As to things being stacked against the players, it's no worse than a game of Call of Cthulhu and is actually, at times, considerably more hopeful than that. At least, in my experience.
Re: [RPG]: Don't Rest Your Head, reviewed by Colin Fredericks (4/5)
Quote:
Originally Posted by rgalex
There is plenty of room for player input and control, but it seems like death is a very certain thing for the characters. For example, if you accumulate too many Exhaustion Dice (which seems like it could happen very quickly) you fall alseep and it's suggested that really terrible things (like dying) happen to those that fall asleep. Other bits throughout the book seem to poke the GM toward being harsh on the PCs. I got a strong GM vs Player vibe from reading it.
Like you, I haven't played DRYH (though as of Monday I hope to have remedied that).
It's worth bearing in mind that Exhaustion and Madness dice are player controlled, at least initially - if a player wants to play things safe, I think they can. Once they have a few Exhaustion dice out there, or roll a bunch of Madness dice, sure there's the chance of things spiralling out of control but that gives some great tension I think. And 7+ Exhaustion doesn't = Death in the same way as Hit Points of 0 = Death. It just means things are truly dire for the character, and shouldn't be taken lightly - which gives the system its necessary consequences, otherwise why not ramp up the dice pool if there's no risk if you go too far?
There's also the whole hope/despair economy going on - if the GM uses Despair to make Madness or Exhaustion dominate, then later the players have a resource to buy off Exhaustion and Madness effects. They can use them to pull back from the edge.
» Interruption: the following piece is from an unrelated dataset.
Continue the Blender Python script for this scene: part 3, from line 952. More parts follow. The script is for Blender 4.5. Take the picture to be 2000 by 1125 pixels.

Personally, that's exactly the sort of tension I'm looking for in game design, and it makes the system about interesting decisions as well as the in-character decisions.
As for an antagonistic relationship between GM and players, I didn't get that impression - sure, it's the GM's job to pressure the players into hard decisions (should I use Madness dice to win this conflict, but risk going over the edge?) but not to whack them over the head with the system. In this it's no different from any game, it's not like you put your 1st level D&D characters up against a dragon is it? Pain dice shouldn't be overwhelming in the same way, IMO. I certainly don't see Snapping or Crashing as inevitable.
Anyway, I'll find out soon enough when I run the game.
Re: [RPG]: Don't Rest Your Head, reviewed by Colin Fredericks (4/5)
What impressed me after a read-thru was that there was examples for everything. Also the examples expressed also some of the mood of the game. It reads very easily.